I suppose it is true that in separating these fees from water consumption bills it might be more palatable politically down the road to raise rates as more intense storms cause problems. If that had been outlined in the article, the link between a stormwater charge and preventing future floods would have made more sense. While I don’t see a violation of journalistic policy here, I do see room for improvement. The absence of context allowed you to presume that a funding gap exists, even though the author never said that.

Next you raise the issue of the “compare and contrast” between Toronto and Mississauga, arguing that the comparison is unfair because Mississauga is a lower-tier government; that in creating a stormwater charge it was, in fact, expanding service and adding new money into its coffers, which would not have been the case in Toronto.

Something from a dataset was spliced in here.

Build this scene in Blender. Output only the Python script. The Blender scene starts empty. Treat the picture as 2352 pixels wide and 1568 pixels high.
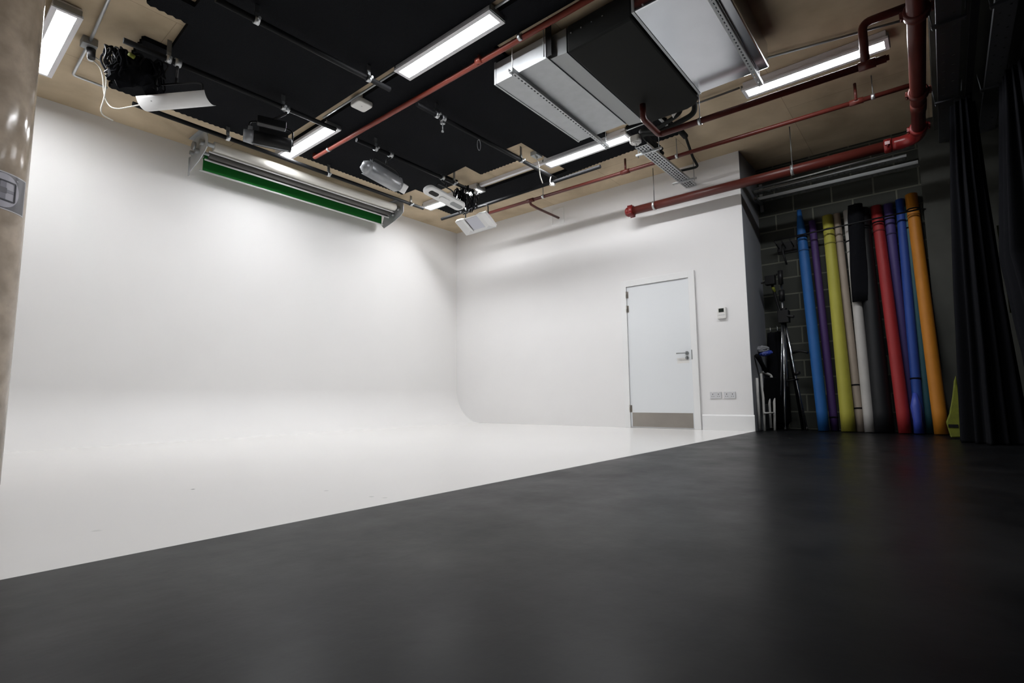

Your facts are certainly correct - Toronto and Mississauga are not exactly alike, but journalistically that is almost beside the point in this instance. The thrust of the column, which felt clear to me, was that one city has changed practices and raised extra money to combat a problem likely to grow in size, while the other city faces political impediments if it wants to find new types of solutions.

There is one additional point I would like to address here. You noted there was a video embedded in the article and the caption beneath that video stated:

More money is needed for upgrades and, with an older city core, options for moving water are limited.

The sentiment of that caption comes from an interview within the video report on the August floods. For anyone who has not watched the video, though, such captions (or “cutlines” as they would be referred to in the newsroom) appear to be based purely on fact unless they are attributed. That is a problem, and staff should be reminded not to use statements as a basis for cutlines unless they are clearly attributed.